3. Parlay Boosts and Promotions
Many bookmakers offer profit boosts on parlays (e.g., +25% on 4+ leg accumulators). When the boost is large enough, it can offset or even exceed the compounding margin, creating genuine positive expected value.
4. Entertainment Value
There is nothing wrong with placing a small parlay for fun, as long as you understand the mathematics and keep the stake small relative to your bankroll.
Parlay Strategies
The Correlated Parlay Strategy
Identify outcomes that are correlated but priced independently. Same-game parlays at some bookmakers are particularly interesting because the odds may not fully account for correlation between legs within the same match.
The Two-Leg Value Parlay
If you have identified two bets with positive expected value, combining them into a two-leg parlay keeps the margin penalty small while amplifying your edge. The key requirement is that both legs must genuinely have positive EV on their own.
The Insurance Approach
Place a parlay and hedge the final leg if the first legs win. This locks in a profit regardless of the last leg's outcome. This is more of a hedging strategy than a pure parlay play, but it is a common and effective approach.
What to Avoid
- 10+ leg "lottery" parlays: The margin is enormous, and the probability of winning is tiny. These are pure entertainment bets.

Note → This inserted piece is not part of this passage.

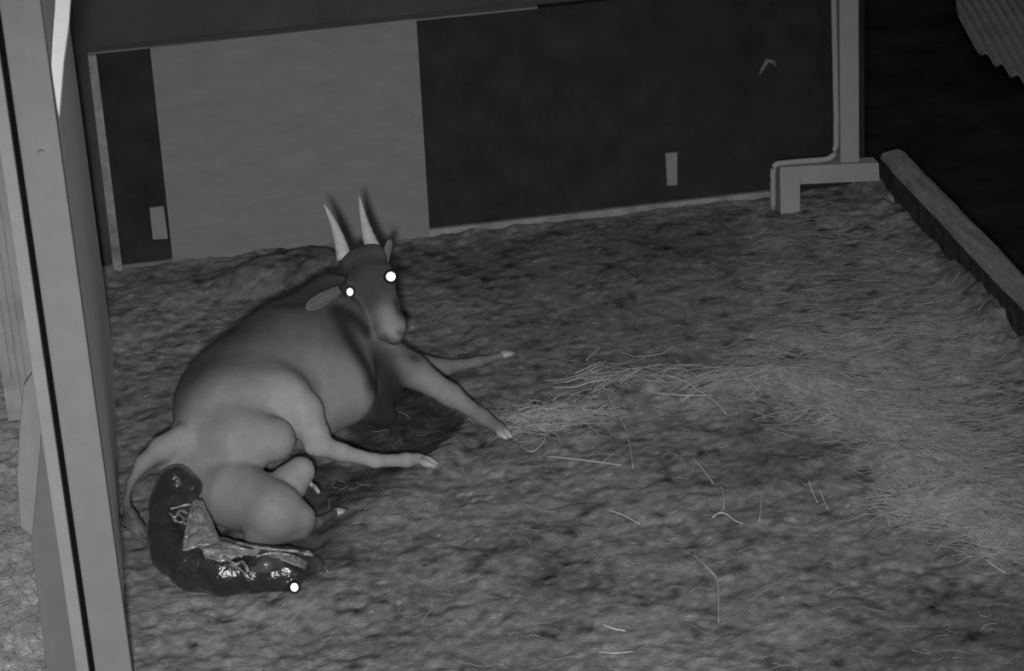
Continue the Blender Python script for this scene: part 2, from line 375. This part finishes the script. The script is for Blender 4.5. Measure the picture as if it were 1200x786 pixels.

- Parlaying heavy favorites: Combining five -300 selections feels "safe" but the odds are low, the margin is still compounding, and a single upset wipes everything.
- Using parlays as your primary strategy: If your edge is real, singles will grow your bankroll more reliably.
Parlay Math in Practice
Calculating Your Break-Even Win Rate
For a 3-leg parlay where each leg has odds of 1.90:
- Combined odds: 1.90^3 = 6.86
- Break-even win rate: 1 / 6.86 = 14.6%
- Required individual leg win rate for 14.6% parlay win rate: 52.6% per leg
If you are winning individual bets at 55%, your 3-leg parlay will win approximately 16.6% of the time (0.55^3), making it profitable at combined odds of 6.86.
Expected Value of a Parlay
The EV of a parlay equals the product of individual EVs. If each leg has a small positive EV, the parlay also has positive EV. If any leg has negative EV, it drags the entire parlay into negative territory more aggressively than you might expect.
Managing Parlay Bets in Your Bankroll
Parlays should represent a small portion of your total betting activity. A sensible allocation:
- Singles: 80-90% of total stakes
- 2-3 leg parlays: 5-15% of total stakes
- 4+ leg parlays: 0-5% of total stakes (entertainment only)
For stake sizing, parlays should be smaller than your standard single bet. If your unit is 2% of bankroll, a parlay might be 0.5-1%.
Key Takeaways
- Parlays multiply odds but compound risk: The more legs, the worse the value.
- The bookmaker margin grows exponentially with each additional leg.
- Correlated parlays can offer genuine value when outcomes are linked.
- Two-leg value parlays are the most strategically sound use of accumulators.
- Keep parlay stakes small: They should be a small fraction of your betting activity.
- Use the tools: Calculate odds with the calculator parlay, convert formats with the calculator odds converter, and verify value with the calculator ev.
Parlays are not inherently bad bets. They are simply misused by most bettors. Approach them with mathematical understanding, keep stakes disciplined, and use them strategically rather than as lottery tickets.